On June 6 and 7, 2024, SFUSD educators convened at Phillip and Sala Burton High School for an Instructional Leadership Team Retreat.

 
 

SFUSD Embraces Organizational Leadership to Foster Collective Learning

As part of its commitment to enhancing equity and excellence in student outcomes, the San Francisco Unified School District (SFUSD) has initiated the creation of district-wide Instructional Leadership Teams (ILTs) to provide sustainable guidance, coaching, and support for teaching excellence. These teams leverage innovative practices and research to foster thriving educational communities.

On June 6 and 7, 2024, SFUSD educators convened at Phillip and Sala Burton High School for an Instructional Leadership Team Retreat. The retreat aimed to facilitate connections among ILT members, establish a shared understanding of their purpose, roles, and responsibilities, and plan leadership moves for each school’s ILT to cultivate instructional coherence. 

The primary role of the ILT is to spearhead efforts to enhance teaching and learning, with a specific focus on elevating overall student achievement and accelerating progress for focal student groups. The ILTs are tasked with three key responsibilities:

  1. Professional Learning and Support for Teachers: Direct the implementation of the Language Arts Curriculum, foster collegial relationships to support Grade Level Collaboration (GLC), and facilitate professional development.

  2. Facilitate Inquiry Cycles: Analyze data and evidence, set goals, identify actions, implement strategies, reflect, and monitor progress, with an emphasis on prioritizing focal student groups.

  3. Engage in Learning Walks: Utilize the Instructional Core Rubric to focus on essential content and academic ownership, aiming to cultivate a school culture centered on high expectations.

During the retreat, Dr. Ann Jaquith, director of the Policy, Organization, and Leadership Studies master’s program and lecturer at the Stanford Graduate School of Education, led a reflective session on the conditions necessary for openness to learning. Jaquith’s research highlights that schools are complex systems requiring collective learning, which depends on effective organizational leadership. Citing Amy Edmondson’s work, Jaquith emphasized that “organizing to learn” involves leadership that promotes critical teaming behaviors to facilitate collective learning.

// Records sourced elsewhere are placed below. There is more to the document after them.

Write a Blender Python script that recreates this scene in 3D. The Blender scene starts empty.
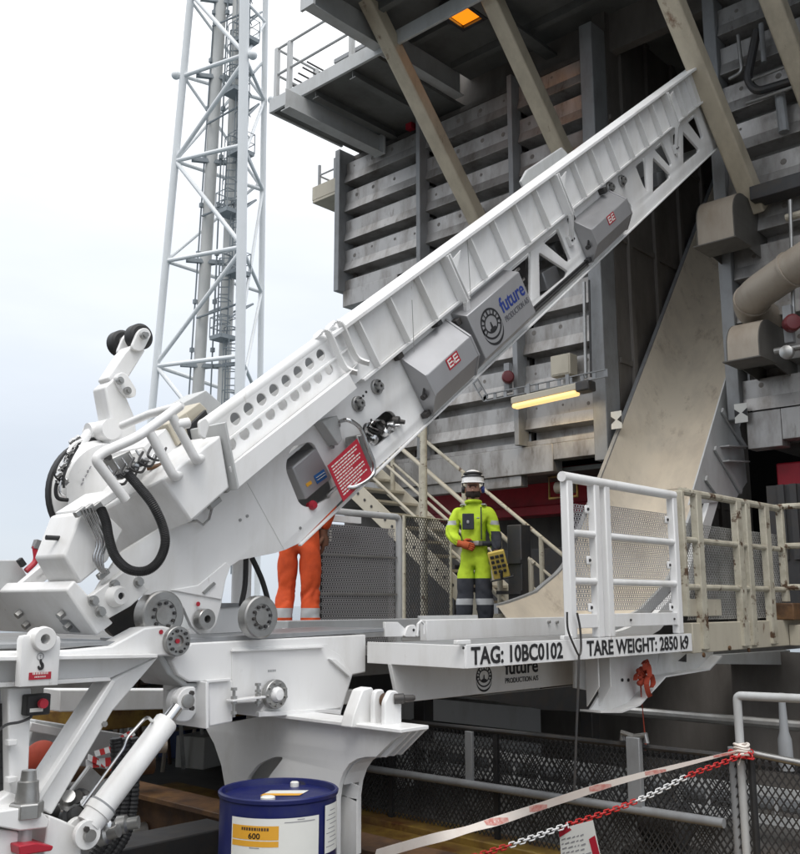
import bpy, bmesh, math, random
from mathutils import Vector, Matrix
random.seed(7)
scene = bpy.context.scene
COL = scene.collection

# ---------------------------------------------------------------- camera
F, H0 = 950.0, 603.0                      # focal length and horizon row, in photo pixels (800 x 854)
TH = math.atan((H0 - 427) / F)            # upward pitch
AZ = math.radians(43)
CAM = Vector((0, 0, 1.85))
FW = Vector((math.cos(AZ), math.sin(AZ), 0)); RT = Vector((math.sin(AZ), -math.cos(AZ), 0))
cam = bpy.data.cameras.new('camera'); camo = bpy.data.objects.new('camera', cam); COL.objects.link(camo)
cam.sensor_fit = 'VERTICAL'; cam.sensor_height = 24; cam.lens = 24 * F / 854
cam.clip_start = 0.05; cam.clip_end = 20000
camo.location = CAM
camo.rotation_euler = (FW * math.cos(TH) + Vector((0, 0, math.sin(TH)))).to_track_quat('-Z', 'Y').to_euler()
scene.camera = camo

# ---------------------------------------------------------------- world, sun, exposure (bright overcast)
SUN_EL, SUN_ROT = math.radians(55), math.radians(200)
w = bpy.data.worlds.new('World'); scene.world = w; w.use_nodes = True
nt = w.node_tree; nt.nodes.clear()
out = nt.nodes.new('ShaderNodeOutputWorld'); bg = nt.nodes.new('ShaderNodeBackground')
sky = nt.nodes.new('ShaderNodeTexSky'); sky.sky_type = 'NISHITA'; sky.sun_disc = False
sky.sun_elevation = SUN_EL; sky.sun_rotation = SUN_ROT
tc = nt.nodes.new('ShaderNodeTexCoord'); sep = nt.nodes.new('ShaderNodeSeparateXYZ')
ramp = nt.nodes.new('ShaderNodeValToRGB'); e = ramp.color_ramp.elements
e[0].position = 0.0; e[0].color = (.40, .44, .50, 1); e[1].position = 1.0; e[1].color = (1.65, 1.65, 1.65, 1)
k = e.new(.10); k.color = (.44, .47, .52, 1)
k = e.new(.24); k.color = (.53, .56, .60, 1)
k = e.new(.38); k.color = (.64, .66, .69, 1)
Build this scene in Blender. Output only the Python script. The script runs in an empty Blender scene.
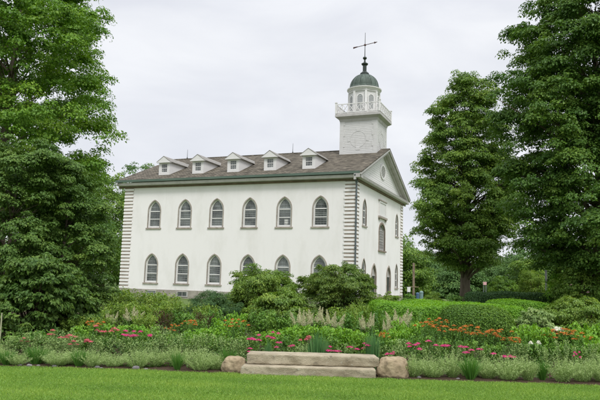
import bpy, math, random
import numpy as np
from mathutils import Vector, Matrix
from mathutils.geometry import tessellate_polygon

C = bpy.context.scene.collection
rng = np.random.default_rng(11)
random.seed(11)
PI = math.pi

# ------------------------------------------------------------------ camera geometry
F_PX = 650.0                     # focal length for a 600 px wide picture
YAW, PITCH, ROLL = -0.3858, 0.1300, 0.0286
CAM = np.array([16.685, -54.008, 1.60])
B = 0.784                        # the temple's base course lies this far above the lawn


def cam_axes():
    f = np.array([math.sin(YAW) * math.cos(PITCH), math.cos(YAW) * math.cos(PITCH), math.sin(PITCH)])
    r = np.array([math.cos(YAW), -math.sin(YAW), 0.0])
    u = np.cross(r, f)
    c, s = math.cos(ROLL), math.sin(ROLL)
    return c * r + s * u, -s * r + c * u, f


RT, UP, FW = cam_axes()
GF = np.array([math.sin(YAW), math.cos(YAW)])      # ground directions: ahead, right
GR = np.array([math.cos(YAW), -math.sin(YAW)])


def at(u, v, d):
    """The point seen at (u, v) of the 600 x 400 photograph, d metres ahead along the ground."""
    k = RT * (u - 300) / F_PX - UP * (v - 200) / F_PX + FW
    return CAM + k * d / (k[:2] @ GF)


def spot(u, d, v=300):
    p = at(u, v, d)
    return np.array([p[0], p[1], 0.0])


def ground_xy(x, d):
    return CAM[:2] + GR * x + GF * d


# ------------------------------------------------------------------ materials
def mat(name, col, rough=0.8, spec=0.3, metal=0.0, noise=None, bump=None, scale=(1, 1, 1)):
    m = bpy.data.materials.new(name)
    m.use_nodes = True
    n, l = m.node_tree.nodes, m.node_tree.links
    p = n['Principled BSDF']
    p.inputs['Base Color'].default_value = (*col, 1)
    p.inputs['Roughness'].default_value = rough
    p.inputs['Specular IOR Level'].default_value = spec
    p.inputs['Metallic'].default_value = metal
    if noise or bump:
        tc = n.new('ShaderNodeTexCoord')
        mp = n.new('ShaderNodeMapping')
        mp.inputs['Scale'].default_value = scale
        l.new(tc.outputs['Object'], mp.inputs['Vector'])
    if noise:
        col2, sc, lo, hi = noise
        t = n.new('ShaderNodeTexNoise')
        t.inputs['Scale'].default_value = sc
        t.inputs['Detail'].default_value = 6
        t.inputs['Roughness'].default_value = 0.65
        l.new(mp.outputs['Vector'], t.inputs['Vector'])
        r = n.new('ShaderNodeValToRGB')
        r.color_ramp.elements[0].position = lo
        r.color_ramp.elements[1].position = hi
        r.color_ramp.elements[0].color = (*col, 1)
        r.color_ramp.elements[1].color = (*col2, 1)
        l.new(t.outputs['Fac'], r.inputs['Fac'])
        l.new(r.outputs['Color'], p.inputs['Base Color'])
    if bump:
        sc, st, dist = bump
        t2 = n.new('ShaderNodeTexNoise')
        t2.inputs['Scale'].default_value = sc
        t2.inputs['Detail'].default_value = 8
        l.new(mp.outputs['Vector'], t2.inputs['Vector'])
        b = n.new('ShaderNodeBump')
        b.inputs['Strength'].default_value = st
        b.inputs['Distance'].default_value = dist
        l.new(t2.outputs['Fac'], b.inputs['Height'])
        l.new(b.outputs['Normal'], p.inputs['Normal'])
    return m


def weather(m, col, scale, sc, lo, hi, amount=1.0, z_range=None):
    """Blend a stain colour over a material: stretched noise, optionally strongest near the foot of the wall."""
    n, l = m.node_tree.nodes, m.node_tree.links
    p = n['Principled BSDF']
    src = p.inputs['Base Color'].links[0].from_socket
    tc = n.new('ShaderNodeTexCoord')
    mp = n.new('ShaderNodeMapping')
    mp.inputs['Scale'].default_value = scale
    l.new(tc.outputs['Object'], mp.inputs['Vector'])
    t = n.new('ShaderNodeTexNoise')
    t.inputs['Scale'].default_value = sc
    t.inputs['Detail'].default_value = 7
    t.inputs['Roughness'].default_value = 0.65
    l.new(mp.outputs['Vector'], t.inputs['Vector'])
    r = n.new('ShaderNodeMapRange')
    r.inputs['From Min'].default_value = lo
    r.inputs['From Max'].default_value = hi
    r.inputs['To Max'].default_value = amount
    l.new(t.outputs['Fac'], r.inputs['Value'])
    fac = r.outputs['Result']
    if z_range:
        sp = n.new('ShaderNodeSeparateXYZ')
        l.new(tc.outputs['Object'], sp.inputs[0])
        z = n.new('ShaderNodeMapRange')
        z.inputs['From Min'].default_value = z_range[1]
        z.inputs['From Max'].default_value = z_range[0]
        l.new(sp.outputs['Z'], z.inputs['Value'])
        mu = n.new('ShaderNodeMath')
        mu.operation = 'MULTIPLY'
        l.new(z.outputs['Result'], mu.inputs[0])
        l.new(fac, mu.inputs[1])
        fac = mu.outputs[0]
    mx = n.new('ShaderNodeMix')
    mx.data_type = 'RGBA'
    l.new(fac, mx.inputs['Factor'])
    l.new(src, mx.inputs['A'])
    mx.inputs['B'].default_value = (*col, 1)
    l.new(mx.outputs['Result'], p.inputs['Base Color'])


def leafmat(name, c0, c1, c2, trans=0.3, rough=0.5, spec=0.25):
    """Leaves: the colour of each leaf comes from its own 'tone'."""
    m = bpy.data.materials.new(name)
    m.use_nodes = True
    n, l = m.node_tree.nodes, m.node_tree.links
    p = n['Principled BSDF']
    out = n['Material Output']
    a = n.new('ShaderNodeAttribute')
    a.attribute_name = 'tone'
    r = n.new('ShaderNodeValToRGB')
    r.color_ramp.elements[0].color = (*c0, 1)
    r.color_ramp.elements[1].color = (*c2, 1)
    e = r.color_ramp.elements.new(0.5)
    e.color = (*c1, 1)
    l.new(a.outputs['Fac'], r.inputs['Fac'])
    l.new(r.outputs['Color'], p.inputs['Base Color'])
    p.inputs['Roughness'].default_value = rough
    p.inputs['Specular IOR Level'].default_value = spec
    t = n.new('ShaderNodeBsdfTranslucent')
    h = n.new('ShaderNodeHueSaturation')
    h.inputs['Value'].default_value = 1.25
    h.inputs['Saturation'].default_value = 1.1
    h.inputs['Hue'].default_value = 0.49
    l.new(r.outputs['Color'], h.inputs['Color'])
    l.new(h.outputs['Color'], t.inputs['Color'])
    mx = n.new('ShaderNodeMixShader')
    mx.inputs[0].default_value = trans
    l.new(p.outputs[0], mx.inputs[1])
    l.new(t.outputs[0], mx.inputs[2])
    l.new(mx.outputs[0], out.inputs['Surface'])
    return m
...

Craig Berger, Principal of Jefferson Elementary School

Craig Berger, principal of Jefferson Elementary School, underscored the significance of ILTs, noting that they empower principals to harness the leadership potential of teachers to improve teaching and learning. Berger described the district’s instructional system transformation as an opportunity to achieve instructional coherence, ensuring consistent quality and curriculum alignment both within and across grade levels. The instructional system transformation initiated by the district isan opportunity to have instructional coherence, so that not only within the grades, teachers are teaching at a similar level of quality and curriculum, but also through the grades, meaning there is some coherence between a kindergarten classroom and a third grade classroom or a fifth grade classroom.” 

Berger explained that ILTs allow principals to delegate responsibilities while providing teachers with peers who assist in organizing curriculum, designing lessons, and offering coaching at various levels. Ultimately, “it ensures that students aren’t falling through the cracks. One of the things that the coach will be doing is organizing and analyzing our school data for the staff and the teachers, so that we know the numbers - for exemple what percent of students is reading, what percent is not- but the coach will be able to make the numbers more real, connecting them to real students and then connecting teacher’s practice to improving students’ education and learning.”

For Berger this implementation is important “because it ensures equitable distribution of resources. It’s a promise to each and every school and to each and every student.”